Ritchie, however, is not very interested in preparation. After scaring the wits out of the reader--albeit with reason--he devotes only a half of the book’s last page to suggesting ways to handle life during and immediately after an earthquake.

His most serious omission may be the desirability of stockpiling food and water. Most experts suggest storing enough to last 72 hours, when whole neighborhoods may be cut off because of blocked streets and individuals may be left to fend for themselves.

(Readers interested in obtaining more information on preparations may want to send for an American Red Cross booklet called “Safety and Survival in an Earthquake,” available free from Southern California Earthquake Preparedness Project, 600 S. Commonwealth Ave., Suite 1100, Los Angeles 90005.)

Much of Ritchie’s book, which also includes earthquake histories of the rest of the country in a chapter entitled “California Is Not Alone,” reads as though it were haphazardly slapped together.

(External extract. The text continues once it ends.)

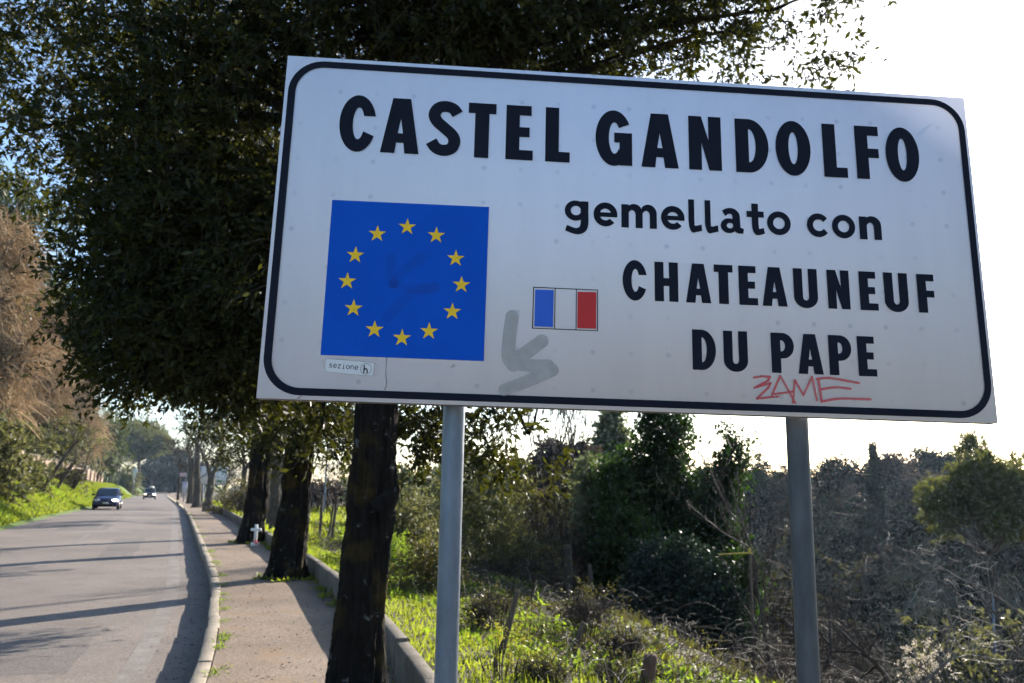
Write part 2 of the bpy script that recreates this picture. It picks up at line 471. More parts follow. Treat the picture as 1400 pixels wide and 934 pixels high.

He uses clumsy transitions, often addressing the reader directly and stiltedly, as a college student might address a professor to guide him through the rough spots of a term paper. “Since an impending earthquake is the subject of this book,” Ritchie writes, “we should devote a chapter to the phenomenon of earthquakes. . . . “ “To understand just why quakes strike California so often,” he says, “let us look back in time to see how California formed . . . let us now look closely at the geology of Los Angeles and its environs. . . . Let us look next at just how those faults can spread destruction.”

Despite these shortcomings, Ritchie’s book contains some informative science writing. It is when it strays into science fiction that the book gets into trouble.